2001 a turning point for wireless Internet

The year ahead will be a turning point for mobile communications, predicts IBM network software subsidiary Tivoli.

The year ahead will be a turning point for mobile communications, predicts IBM network software subsidiary Tivoli.

SCMP.com - The firm believes that third-generation (3G) telecommunications services, due to hit the market in the second half of the year, will soon prove more popular than PC access.

Graeme Beardsell, Tivoli's director of Net generation management solutions, said 3G Internet would outpace the Web, with as many as one billion mobile users by 2003.

"In my experience in the sector, I've seen quite a bit of movement around 3G, and I think next year will be a watershed year, particularly with NTT DoCoMo making a splash," he said.

Research firm International Data Corp forecasts that by 2003, wireless Internet transactions will reach US$38 billion, with data services accounting for 55 percent of wireless traffic.

Over the past year, Tivoli has been moving its resources from office network management and into telecommunications services.

On December 13, the firm announced a partnership with Sweden's 3G pioneer Ericsson to develop mobile networking software for general packet radio service (GPRS) and 3G devices.

The system will enable wireless devices to be managed and updated remotely.

"We really do believe it will make a difference to consumers in that it will give them true out-of-the-box capability with mobile devices," said Mr Beardsell.

He said that the mobile device management (MDM) system would enable phone carriers or enterprises to deliver applications and data with a common look and feel, based on the user's profile. As with a Web site, the services would be available no matter what device the user accesses them with.

"That we believe is unique, and as far as we know, no one else in the market place is looking to provide that sort of management and tailoring capability," he said.

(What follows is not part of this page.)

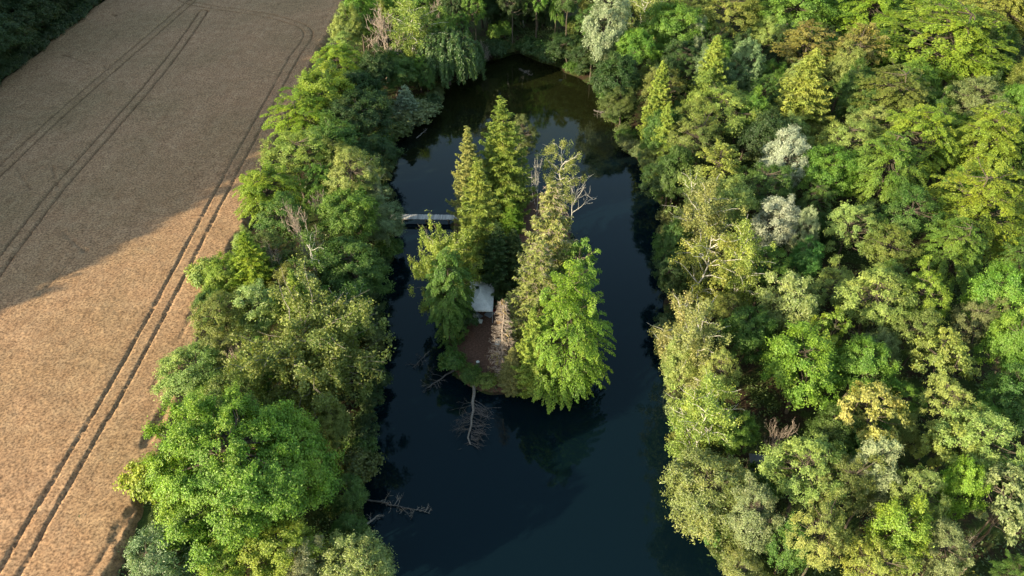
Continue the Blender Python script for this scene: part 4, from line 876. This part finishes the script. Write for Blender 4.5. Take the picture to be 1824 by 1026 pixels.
# ------------------------------------------------------------------ smaller trees and bushes filling the wood between the named ones
LAND = [(t[0], t[1], t[3]) for t in TREES if t[3] and t[0] > -60]
used = {t[4]["label"] for t in TREES}
def auto_label(adj, noun, x, y):
    near = sorted(LAND, key=lambda l: math.hypot(l[0] - x, l[1] - y))[:14]
    for lx, ly, s in near:
        dx, dy = x - lx, y - ly
        if abs(dy) > abs(dx): rel = "right behind the" if dy > 0 else "right in front of the"
        elif lx < -14: rel = "on the wheat side of the" if dx < 0 else "on the pond side of the"
        else: rel = "on the pond side of the" if dx < 0 else "on the inland side of the"
        for a in adj:
            lab = f"{a} {noun} {rel} {s}"
            if len(lab.split()) <= 16 and (rel, s) not in used: used.add((rel, s)); return lab
    for i, a_ in enumerate(near):
        for b_ in near[i + 1:]:
            lab = f"{adj[0]} {noun} between the {a_[2]} and the {b_[2]}"
            if len(lab.split()) <= 16 and (a_[2], b_[2]) not in used: used.add((a_[2], b_[2])); return lab
    return f"{adj[0]} {noun} hidden in deep shade between taller trees"
NAMES = dict(green="green", dark="dark green", pale="pale green", dolive="dull olive", olive="olive", bright="fresh green", grey="grey-green")
def free(x, y, r):
    for tx, ty, tr, _, _, _ in TREES:
        d = math.hypot(tx - x, ty - y)
        if d < (tr + r) * .72: return False
    return True
OPEN = [at(677, 112), at(729, 205)]; SHED = at(1352, 834, 2.4); GAP = at(1340, 805, 0); CLR = [at(1668, 600, 1), at(1700, 615, 1), at(1640, 770, 1)]
r7 = random.Random(21); n_fill = 0
for tries in range(9000):
    x, y = r7.uniform(-42, 150), r7.uniform(30, 218)
    if wetness(x, y)[0] > -1.2 or signed(np.array([x]), np.array([y]), ISLE)[0] > -2: continue
    r = r7.uniform(2.9, 4.4) if tries < 4500 else r7.uniform(1.7, 2.6)
    if x < -40 + r * .4: continue
    hh = 3.0 * r + r7.uniform(.5, 2.5)
    if y > 155: hh += 6
    px, py, d = proj(x, y, hh)
    if not (-40 < px < 1870 and -60 < py < 1110): continue
    if math.hypot(x - SHED.x, y - SHED.y) < 3.4 or math.hypot(x - GAP.x, y - GAP.y) < 2.6 or (abs(x - SHED.x) < 2.2 and -6 < y - SHED.y < 0 and hh > 3.5): continue
    if any(math.hypot(x - q.x, y - q.y) < 3 for q in CLR): continue
    if any(abs(x - q.x) < 4 and -9 < y - q.y < 4 for q in OPEN): continue
    if x < 0 and over_wheat(x, y, hh, r): continue
    if not free(x, y, r * (.72 if x < -12 else 1.0)): continue
    col = r7.choice(["green", "green", "dark", "bright", "olive", "bright", "pale"]); key = r7.choice(["broad", "broad", "ash", "beech", "ash"]) if r > 2.2 else r7.choice(["shrub", "broad"])
    if key == "shrub": hh = min(hh, 4.0)
    size = "small" if r < 2.4 else "low" if hh < 8.5 else "medium"
    noun = {"shrub": "bush", "beech": "layered tree", "ash": "feathery tree", "broad": "rounded tree"}[key]
    plant(key, x, y, r, hh, col, auto_label([f"{size} {NAMES[col]}"], noun, x, y), group="smaller trees filling the woods", z=gz(x, y) - .1); n_fill += 1
print("fillers", n_fill, "trees", len(TREES))

r8 = random.Random(5); Pp = [(p.x, p.y) for p in POND]; acc = 0.0; n_sh = 0
for (ax, ay), (bx, by) in zip(Pp, Pp[1:] + Pp[:1]):
    Ls = math.hypot(bx - ax, by - ay); d_ = 0.0
    while d_ < Ls:
        d_ += r8.uniform(1.9, 3.0); u = min(1, d_ / Ls); x, y = to_land(ax + (bx - ax) * u, ay + (by - ay) * u, .35)
        r = r8.uniform(1.2, 2.1); px, py, dd = proj(x, y, 1.0)
        if not (560 < px < 1400 and 60 < py < 1045) or any(math.hypot(x - t[0], y - t[1]) < .9 + .25 * t[2] for t in TREES): continue
        if math.hypot(x - A.x, y - A.y) < 3.0 or math.hypot(x - B.x, y - B.y) < 3.0: continue
        col = r8.choice(["green", "dark", "dolive", "green", "grey"]); noun = r8.choice(["shore bush", "waterside bush", "overhanging bush"])
        plant("shrub", x, y, r, r * 1.5, col, auto_label([f"low {NAMES[col]}"], noun, x, y), group="bushes along the shore", z=gz(x, y) - .1); n_sh += 1
print("shore bushes", n_sh)

# ------------------------------------------------------------------ bushes along the shore and ground cover
m_uc = leaf_material("undergrowth_leaves", .25, .04, .7)
rng = np.random.default_rng(33); lv = Leaves(); cnt = 0
N0 = 42000; X = rng.uniform(-43, 120, N0); Y = rng.uniform(28, 215, N0); W = wetness(X, Y); onis = signed(X, Y, ISLE) > -1
dens = vnoise(X, Y, 4.0, 40); keep = (W < -.1) & ((dens > .42) | (W > -1.2)) & (~onis | (W > -1.0) & (rng.random(N0) < .6)) & ~((np.hypot(X - GAP.x, Y - GAP.y) < 3.2) | (np.hypot(X - SHED.x, Y - SHED.y) < 2.2))
pp = np.array([proj(a, b, 0)[:2] for a, b in zip(X, Y)]); keep &= (pp[:, 0] > -60) & (pp[:, 0] < 1890) & (pp[:, 1] > -60) & (pp[:, 1] < 1090)
X, Y = X[keep], Y[keep]; Zg = ground_z(X, Y)
for x, y, z in zip(X, Y, Zg):
    n = 8; off = rng.normal(size=(n, 3)) * np.array([.42, .42, .22]); off[:, 2] = np.abs(off[:, 2]) + .05
    lv.add(np.array([x, y, z]) + off, off * .6 + np.array([0, 0, .6]) + rng.normal(size=(n, 3)) * .4, .30 * rng.uniform(.6, 1.3, n), .6, cv=rng.random(), rng=rng)
o = link(bpy.data.objects.new("undergrowth", lv.mesh("undergrowth", m_uc, rng))); o.color = (.075, .125, .030, 1)
tag(o, "low leafy undergrowth covering the woodland floor and the shores", "undergrowth", kind="stuff")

Tivoli's initial target for the new system will be telecommunications carriers using Ericsson switches and handsets. However, Mr Beardsell said that the reach would increase as more enterprises build wireless networks.

"Increasingly in the region and around the world, we're seeing other companies like banks, insurance companies and media companies taking more of a stake in purchasing devices," said Mr Beardsell.

The product will be available in Europe by the middle of next year and in Asia shortly after. The time frame could change though, depending on the regional rollout of 3G networks.

"We'll go through a range of development cycles, and there's certainly opportunities for beta testing or early release here in Asia Pacific if we get the appropriate interest," said Mr Beardsell.

Although a number of regional carriers have pledged to deploy 3G networks next year, there has been speculation over the market's readiness.

Mr Beardsell said that some scepticism was well founded, but that certain markets, such as the Philippines and Japan, would be on time.

"I know for a fact that NTT DoCoMo is planning to roll out 3G in June next year, and also PLDT in the Philippines is looking at rolling out 3G some time next year," he said. "Suffice to say, this product is not just 3G-specific."

Tivoli also supports so-called 2.5G and wireless application protocol devices.

Telecommunications carriers in Hong Kong and China have also announced their intent to rollout 3G services in the coming year.

To encourage widespread deployment, Ericsson and Tivoli plan to make the MDM system an open standard.

"What we think we've got is something so positive and so unique that we're pushing it out to the standards organisations," said Mr Beardsell.